Maybe that day will be sooner than I think. The crib and mattress will be loaded into a Texas-bound van in July. And a few days before that, Becky and I will open the boxes that I haven't touched in five years. We'll pick out sheets and blankets for her tiny miracle. Becky is one of the strongest women I know. Maybe her strength will make me brave and we'll open the box that hurts me the most.
I've cried alone over these things for so long. Maybe crying over them with someone else will give me the courage I need to finally let them go.
7 comments:
my heart just aches for you here. thank you for sharing your heart with us.
my heart aches. thank you for sharing. i wish you comfort as you process. i'm so proud of your strength.
I don't know you personally and I've never commented before, but I just want to say that you are such a strong woman and your words are so inspiring, and I feel like I should let you know that and share something with you. I am also a member of the LDS church, and I recently was asked to speak about motherhood in church on Mother's Day, which was intimidating because I don't have children yet although I desire to have them. In preparing for it, the thought struck me that (obviously) in our church we believe that our relationships with the ones we love continue beyond death, on the other side of the veil. So if a relative we love dies, be it grandparent, cousin, sibling, aunt, uncle, child, mother, or father, we are not any less their parent/child/grandchild/sibling etc. just because they are beyond the veil. What I hadn't fully comprehended is that it goes both ways. Just because my children are on the other side of the veil doesn't make me any less their mother. And that relationship won't change depending on if or when or how I'm able to raise them in this life. I know that it's not always the most comforting thought. But it gives me hope and a knowledge that even if things don't go as I expected or planned in this life, there is something better waiting. This quote helps me hang on as I wait for the children I long for and I hope it'll help you hang on too as you wait for the righteous desire of having your own eternal family to be fulfilled: "Don't you quit. You keep walking, you keep trying. There is help and happiness ahead. Some blessings come soon, some come late, and some don't come till heaven; but for those who embrace the gospel of Jesus Christ, they come." --Elder Jeffrey R. Holland
hi_banana34, I love love LOVE that. Thank you so much! I'd never considered that it goes both ways but I'm glad that you did. I needed that today. Thank you.
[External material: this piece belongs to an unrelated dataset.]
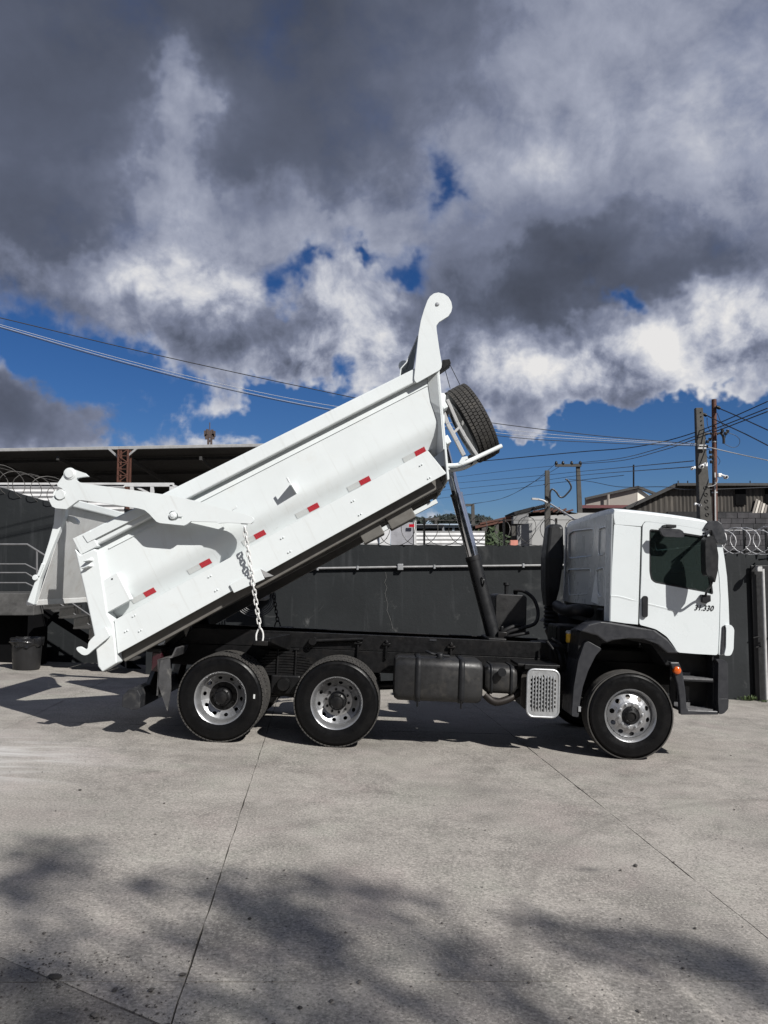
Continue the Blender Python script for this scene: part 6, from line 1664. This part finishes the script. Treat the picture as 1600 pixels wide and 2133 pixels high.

Jill, I've been following your blog for a few weeks now, and I just love your writing. You are so self-aware (and funny!) Thank you for acknowledging in this post how long it can take to "let it go." Really, I don't think there is such a thing as "letting it go," but there WILL come a day when unpacking a box of your daughter's things won't make you cry. It's a long journey, but in the meantime, keep enjoying those recitals -- I mean, a duck dance would cheer ANYONE up. :)
Crib mattresses that have been stored for long periods of time have been linked to SIDS. You can Google it. The hypothesis is that mold or spores get into the mattress. If your SIL can do it, organic, non-fireproofed mattresses are the healthiest.
I'm sorry to be so practical at a time like this.
This post was perfect. Lots of love to you and I hope everything continues to go well with your sister in law.